**EXERCISE PROMPT:** Which lines in the records below contain the word "picture"? Copy each one out.

**SUPPLIED DATA:**
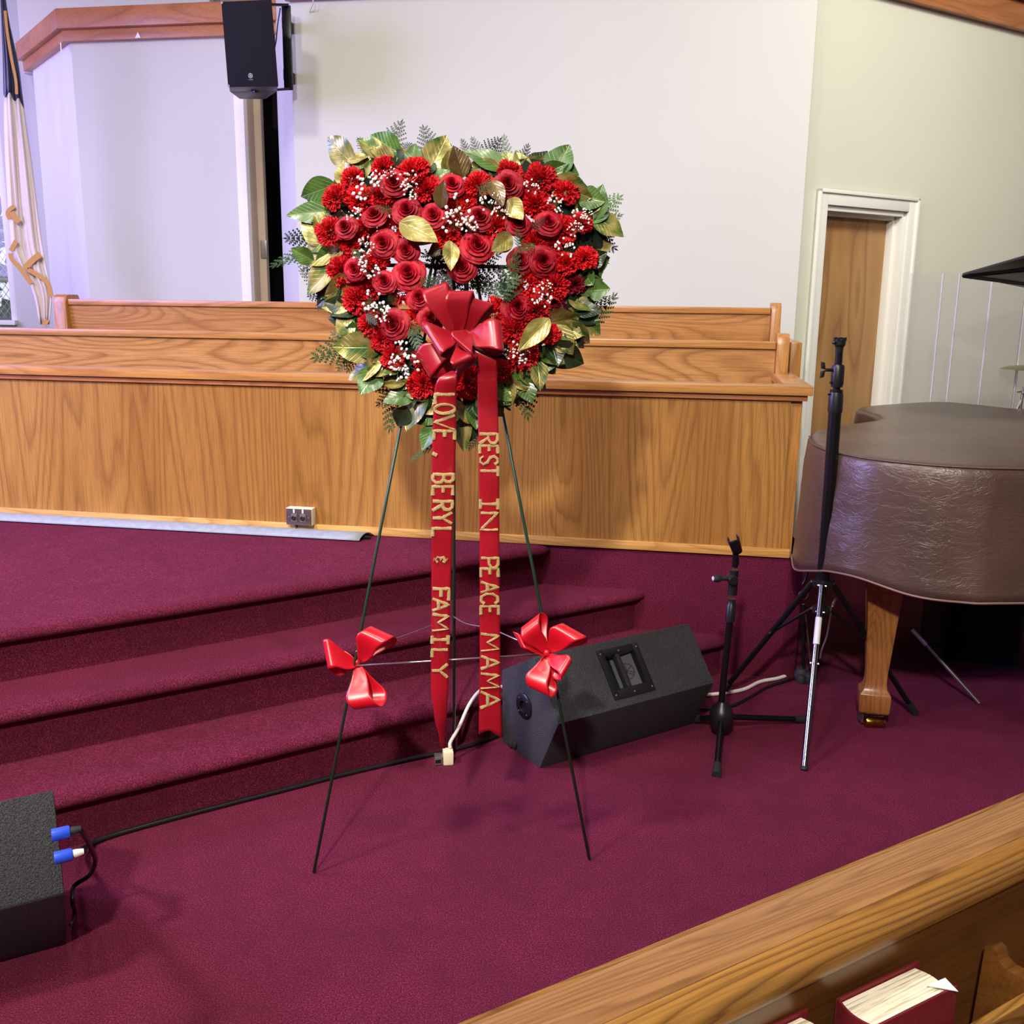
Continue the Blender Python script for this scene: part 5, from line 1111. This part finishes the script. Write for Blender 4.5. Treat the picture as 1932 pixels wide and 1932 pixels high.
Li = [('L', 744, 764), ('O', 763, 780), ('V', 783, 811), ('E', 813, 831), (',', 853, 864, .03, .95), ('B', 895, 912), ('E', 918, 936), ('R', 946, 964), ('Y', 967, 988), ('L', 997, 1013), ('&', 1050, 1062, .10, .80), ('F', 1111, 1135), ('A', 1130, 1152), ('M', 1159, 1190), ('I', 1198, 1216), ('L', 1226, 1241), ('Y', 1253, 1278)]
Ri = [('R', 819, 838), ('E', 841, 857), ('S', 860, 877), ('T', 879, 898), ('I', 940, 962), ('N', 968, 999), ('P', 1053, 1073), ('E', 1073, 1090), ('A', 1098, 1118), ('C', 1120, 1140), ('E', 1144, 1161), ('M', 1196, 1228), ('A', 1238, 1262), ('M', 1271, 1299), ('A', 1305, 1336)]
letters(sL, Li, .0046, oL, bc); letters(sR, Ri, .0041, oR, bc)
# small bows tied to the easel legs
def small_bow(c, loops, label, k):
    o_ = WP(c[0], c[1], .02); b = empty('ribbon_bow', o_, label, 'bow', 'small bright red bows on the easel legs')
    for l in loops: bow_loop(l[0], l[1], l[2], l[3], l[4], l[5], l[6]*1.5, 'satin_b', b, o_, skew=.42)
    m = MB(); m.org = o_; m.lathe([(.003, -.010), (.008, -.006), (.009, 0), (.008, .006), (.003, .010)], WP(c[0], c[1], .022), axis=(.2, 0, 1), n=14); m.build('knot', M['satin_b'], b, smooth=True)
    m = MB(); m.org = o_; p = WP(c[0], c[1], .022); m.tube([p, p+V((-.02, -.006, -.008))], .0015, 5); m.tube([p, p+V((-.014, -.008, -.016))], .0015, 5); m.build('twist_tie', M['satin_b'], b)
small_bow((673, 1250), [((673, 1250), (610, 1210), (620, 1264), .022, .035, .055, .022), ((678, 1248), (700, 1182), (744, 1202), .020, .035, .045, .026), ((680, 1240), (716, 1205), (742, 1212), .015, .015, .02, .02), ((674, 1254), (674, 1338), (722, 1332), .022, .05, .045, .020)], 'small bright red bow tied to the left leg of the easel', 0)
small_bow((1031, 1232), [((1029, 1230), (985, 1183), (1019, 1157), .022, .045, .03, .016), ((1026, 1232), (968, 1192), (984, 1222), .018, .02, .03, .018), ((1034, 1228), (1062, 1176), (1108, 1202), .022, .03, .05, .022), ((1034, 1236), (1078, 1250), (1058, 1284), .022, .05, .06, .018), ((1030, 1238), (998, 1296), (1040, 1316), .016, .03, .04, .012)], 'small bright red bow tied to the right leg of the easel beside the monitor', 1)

...

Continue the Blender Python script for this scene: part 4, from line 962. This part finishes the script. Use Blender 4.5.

* * *

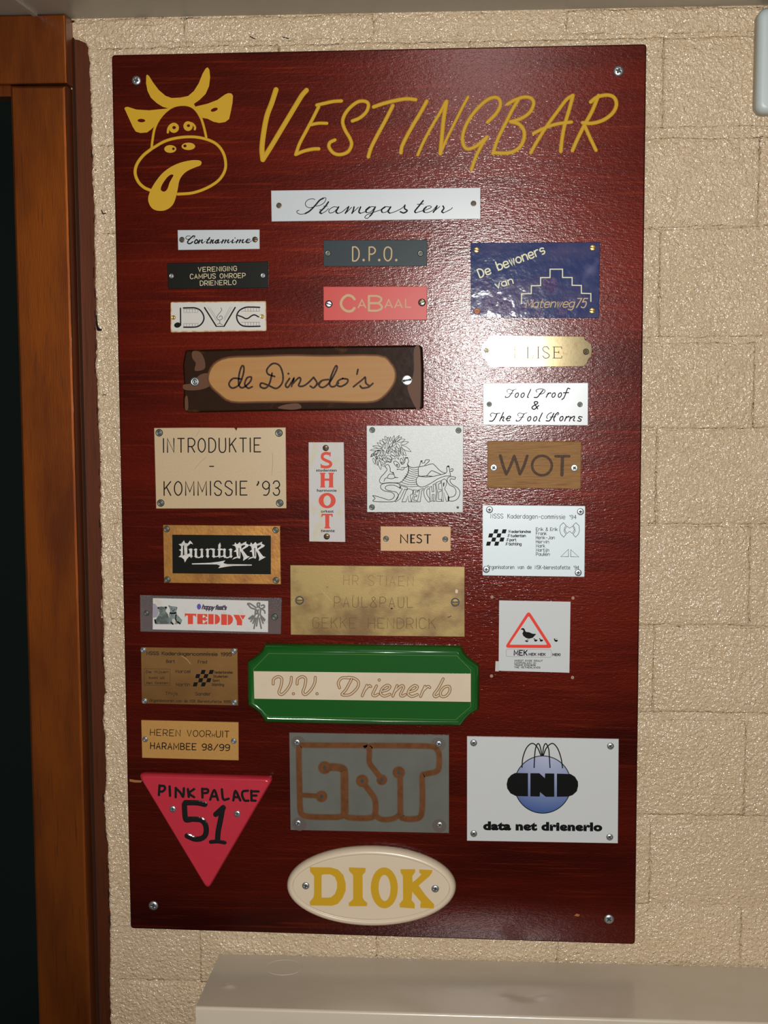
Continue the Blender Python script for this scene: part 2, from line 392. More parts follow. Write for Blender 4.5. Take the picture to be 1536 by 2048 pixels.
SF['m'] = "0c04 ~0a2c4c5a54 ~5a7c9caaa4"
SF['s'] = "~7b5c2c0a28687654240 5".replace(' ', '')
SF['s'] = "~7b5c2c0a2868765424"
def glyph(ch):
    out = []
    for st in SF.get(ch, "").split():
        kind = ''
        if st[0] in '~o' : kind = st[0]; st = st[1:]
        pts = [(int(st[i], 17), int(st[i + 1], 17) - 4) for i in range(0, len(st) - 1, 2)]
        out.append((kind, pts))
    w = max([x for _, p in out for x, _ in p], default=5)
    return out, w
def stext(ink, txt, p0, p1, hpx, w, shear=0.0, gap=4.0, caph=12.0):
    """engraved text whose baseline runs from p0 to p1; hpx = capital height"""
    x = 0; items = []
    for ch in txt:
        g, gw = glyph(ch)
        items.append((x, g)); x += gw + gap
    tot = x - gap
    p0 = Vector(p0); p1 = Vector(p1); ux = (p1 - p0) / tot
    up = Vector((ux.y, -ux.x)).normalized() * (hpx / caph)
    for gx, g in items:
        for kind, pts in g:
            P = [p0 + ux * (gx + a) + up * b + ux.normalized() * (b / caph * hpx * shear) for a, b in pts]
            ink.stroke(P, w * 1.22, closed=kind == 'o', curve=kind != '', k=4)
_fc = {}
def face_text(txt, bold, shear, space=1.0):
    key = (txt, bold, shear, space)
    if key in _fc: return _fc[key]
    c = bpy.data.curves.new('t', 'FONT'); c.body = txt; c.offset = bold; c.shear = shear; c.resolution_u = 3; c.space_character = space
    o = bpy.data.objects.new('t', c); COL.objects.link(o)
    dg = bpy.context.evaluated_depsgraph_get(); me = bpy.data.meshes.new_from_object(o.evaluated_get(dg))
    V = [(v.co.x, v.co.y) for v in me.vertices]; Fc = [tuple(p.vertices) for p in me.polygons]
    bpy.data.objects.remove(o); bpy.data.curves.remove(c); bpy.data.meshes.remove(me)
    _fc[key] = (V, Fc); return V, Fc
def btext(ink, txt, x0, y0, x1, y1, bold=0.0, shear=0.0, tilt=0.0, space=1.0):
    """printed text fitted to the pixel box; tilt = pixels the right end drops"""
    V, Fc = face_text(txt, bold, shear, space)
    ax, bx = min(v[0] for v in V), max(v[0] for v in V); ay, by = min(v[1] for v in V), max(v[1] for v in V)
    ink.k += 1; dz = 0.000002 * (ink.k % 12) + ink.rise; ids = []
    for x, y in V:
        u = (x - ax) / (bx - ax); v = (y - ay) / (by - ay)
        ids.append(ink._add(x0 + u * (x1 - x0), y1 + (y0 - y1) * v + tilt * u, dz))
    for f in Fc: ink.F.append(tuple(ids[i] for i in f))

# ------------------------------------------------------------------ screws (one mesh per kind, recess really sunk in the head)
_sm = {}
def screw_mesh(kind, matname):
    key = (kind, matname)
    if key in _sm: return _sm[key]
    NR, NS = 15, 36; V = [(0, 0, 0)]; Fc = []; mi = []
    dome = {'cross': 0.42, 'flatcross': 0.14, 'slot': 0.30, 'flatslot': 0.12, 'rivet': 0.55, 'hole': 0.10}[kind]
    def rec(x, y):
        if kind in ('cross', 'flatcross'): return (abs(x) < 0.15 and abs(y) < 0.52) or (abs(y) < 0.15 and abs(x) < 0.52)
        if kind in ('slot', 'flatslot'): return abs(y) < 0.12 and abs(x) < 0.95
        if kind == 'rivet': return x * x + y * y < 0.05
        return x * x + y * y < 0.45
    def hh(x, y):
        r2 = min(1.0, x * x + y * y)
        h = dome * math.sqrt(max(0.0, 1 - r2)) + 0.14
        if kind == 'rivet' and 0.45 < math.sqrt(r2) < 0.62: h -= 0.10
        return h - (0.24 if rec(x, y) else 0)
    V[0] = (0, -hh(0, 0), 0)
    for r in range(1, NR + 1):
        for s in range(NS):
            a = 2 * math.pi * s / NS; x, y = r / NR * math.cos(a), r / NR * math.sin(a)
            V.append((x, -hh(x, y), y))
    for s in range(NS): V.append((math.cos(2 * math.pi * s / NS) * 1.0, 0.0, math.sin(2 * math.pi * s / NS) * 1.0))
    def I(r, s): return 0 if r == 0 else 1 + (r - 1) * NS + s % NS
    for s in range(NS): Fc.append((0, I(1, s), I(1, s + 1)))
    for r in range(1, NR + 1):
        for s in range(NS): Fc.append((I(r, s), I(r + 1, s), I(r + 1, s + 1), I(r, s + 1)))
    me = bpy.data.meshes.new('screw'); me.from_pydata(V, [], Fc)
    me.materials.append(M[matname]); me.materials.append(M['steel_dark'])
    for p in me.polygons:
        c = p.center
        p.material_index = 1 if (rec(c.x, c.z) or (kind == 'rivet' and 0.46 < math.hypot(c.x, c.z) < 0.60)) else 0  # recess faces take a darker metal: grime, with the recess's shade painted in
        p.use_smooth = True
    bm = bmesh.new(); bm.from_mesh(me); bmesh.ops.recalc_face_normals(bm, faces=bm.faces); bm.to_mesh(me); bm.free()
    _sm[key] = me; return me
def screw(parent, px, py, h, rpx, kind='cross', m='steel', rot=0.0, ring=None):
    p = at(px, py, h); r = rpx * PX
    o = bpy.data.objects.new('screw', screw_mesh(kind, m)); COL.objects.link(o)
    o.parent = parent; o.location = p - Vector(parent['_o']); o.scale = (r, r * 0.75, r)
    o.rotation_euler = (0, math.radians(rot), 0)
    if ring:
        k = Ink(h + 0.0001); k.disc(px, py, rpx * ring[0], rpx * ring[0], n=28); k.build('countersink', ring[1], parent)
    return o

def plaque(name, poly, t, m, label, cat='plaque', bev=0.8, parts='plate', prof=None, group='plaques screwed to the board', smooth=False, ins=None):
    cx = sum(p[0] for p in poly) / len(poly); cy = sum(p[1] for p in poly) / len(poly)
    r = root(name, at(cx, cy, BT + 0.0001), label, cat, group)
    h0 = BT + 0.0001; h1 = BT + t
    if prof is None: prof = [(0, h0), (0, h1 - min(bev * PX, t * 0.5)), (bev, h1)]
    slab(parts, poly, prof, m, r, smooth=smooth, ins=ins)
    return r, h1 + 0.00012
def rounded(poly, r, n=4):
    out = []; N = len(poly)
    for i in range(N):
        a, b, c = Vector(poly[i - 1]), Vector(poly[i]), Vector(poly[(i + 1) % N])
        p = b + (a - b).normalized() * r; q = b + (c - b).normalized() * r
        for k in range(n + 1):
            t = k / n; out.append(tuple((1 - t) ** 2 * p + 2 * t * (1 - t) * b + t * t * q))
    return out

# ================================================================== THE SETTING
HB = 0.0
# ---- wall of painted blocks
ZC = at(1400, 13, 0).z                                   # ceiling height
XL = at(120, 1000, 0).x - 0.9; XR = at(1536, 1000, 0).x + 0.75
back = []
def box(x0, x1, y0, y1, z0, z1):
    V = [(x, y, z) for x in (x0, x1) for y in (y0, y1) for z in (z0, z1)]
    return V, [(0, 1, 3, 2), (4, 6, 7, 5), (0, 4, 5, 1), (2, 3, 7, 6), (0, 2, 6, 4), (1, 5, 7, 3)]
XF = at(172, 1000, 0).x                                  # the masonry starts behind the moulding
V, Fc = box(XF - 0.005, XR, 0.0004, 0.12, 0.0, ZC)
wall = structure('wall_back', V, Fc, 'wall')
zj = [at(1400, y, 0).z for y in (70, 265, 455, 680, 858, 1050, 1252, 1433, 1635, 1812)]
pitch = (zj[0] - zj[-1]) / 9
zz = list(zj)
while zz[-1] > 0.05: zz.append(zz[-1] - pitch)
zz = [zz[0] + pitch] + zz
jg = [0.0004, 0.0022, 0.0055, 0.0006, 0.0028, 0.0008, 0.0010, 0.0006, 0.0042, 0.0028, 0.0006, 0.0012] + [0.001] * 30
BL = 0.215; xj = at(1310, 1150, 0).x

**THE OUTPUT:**
Continue the Blender Python script for this scene: part 5, from line 1111. This part finishes the script. Write for Blender 4.5. Treat the picture as 1932 pixels wide and 1932 pixels high.
Continue the Blender Python script for this scene: part 2, from line 392. More parts follow. Write for Blender 4.5. Take the picture to be 1536 by 2048 pixels.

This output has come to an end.